2 相手方が代理人に対してした意思表示の効力が意思表示を受けた者がある事情を知っていたこと又は知らなかったことにつき過失があったことによって影響を受けるべき場合には、その事実の有無は、代理人について決するものとする。

3 特定の法律行為をすることを委託された代理人がその行為をしたときは、本人は、自ら知っていた事情について代理人が知らなかったことを主張することができない。本人が過失によって知らなかった事情についても、同様とする。

(代理人の行為能力)
第102条 制限行為能力者が代理人としてした行為は、行為能力の制限によっては取り消すことができない。ただし、制限行為能力者が他の制限行為能力者の法定代理人としてした行為については、この限りでない。

(復代理人を選任した代理人の責任)
第105条 削除

(法定代理人による復代理人の選任)
第105条 法定代理人は、自己の責任で復代理人を選任することができる。この場合において、やむを得ない事由があるときは、本人に対してその選任及び監督についての責任のみを負う。

(復代理人の権限等)
第106条 (略)

2 復代理人は、本人及び第三者に対して、その権限の範囲内において、代理人と同一の権利を有し、義務を負う。

(代理権の濫用)
第107条 代理人が自己又は第三者の利益を図る目的で代理権の範囲内の行為をした場合において、相手方がその目的を知り、又は知ることができたときは、その行為は、代理権を有しない者がした行為とみなす。

(自己契約及び双方代理等)
第108条 同一の法律行為について、相手方の代理人として、又は当事者双方の代理人としてした行為は、代理権を有しない者がした行為とみなす。ただし、債務の履行及び本人があらかじめ許諾した行為については、この限りでない。

2 前項本文に規定するもののほか、代理人と本人との利益が相反する行為については、代理権を有しない者がした行為とみなす。ただし、本人があらかじめ許諾した行為については、この限りでない。

(代理権授与の表示による表見代理等)
第109条 (略)

2 第三者に対して他人に代理権を与えた旨を表示した者は、その代理権の範囲内においてその他人が第三者との間で行為をしたとすれば前項の規定によりその責任を負うべき場合において、その他人が第三者との間でその代理権の範囲外の行為をしたときは、第三者がその行為についてその他人の代理権があると信ずべき正当な理由があるときに限り、その行為についての責任を負う。

(権限外の行為の表見代理)
第110条 前条第一項本文の規定は、代理人がその権限外の行為をした場合において、第三者が代理人の権限があると信ずべき正当な理由があるときについて準用する。

(代理権消滅後の表見代理等)
第112条 他人に代理権を与えた者は、代理権の消滅後にその代理権の範囲内においてその他人が第三者との間でした行為について、代理権の消滅の事実を知らなかった第三者に対してその責任を負う。ただし、第三者が過失によってその事実を知らなかったときは、この限りでない。

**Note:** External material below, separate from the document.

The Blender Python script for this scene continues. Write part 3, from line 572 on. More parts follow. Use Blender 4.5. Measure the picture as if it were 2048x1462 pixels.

2 他人に代理権を与えた者は、代理権の消滅後に、その代理権の範囲内においてその他人が第三者との間で行為をしたとすれば前項の規定によりその責任を負うべき場合において、その他人が第三者との間でその代理権の範囲外の行為をしたときは、第三者がその行為についてその他人の代理権があると信ずべき正当な理由があるときに限り、その行為についての責任を負う。

(無権代理人の責任)
第117条 他人の代理人として契約をした者は、自己の代理権を証明したとき、又は本人の追認を得たときを除き、相手方の選択に従い、相手方に対して履行又は損害賠償の責任を負う。

2 前項の規定は、次に掲げる場合には、適用しない。

 一 他人の代理人として契約をした者が代理権を有しないことを相手方が知っていたとき。
 二 他人の代理人として契約をした者が代理権を有しないことを相手方が過失によって知らなかったとき。ただし、他人の代理人として契約をした者が自己に代理権がないことを知っていたときは、この限りでない。
 三 他人の代理人として契約をした者が行為能力の制限を受けていたとき。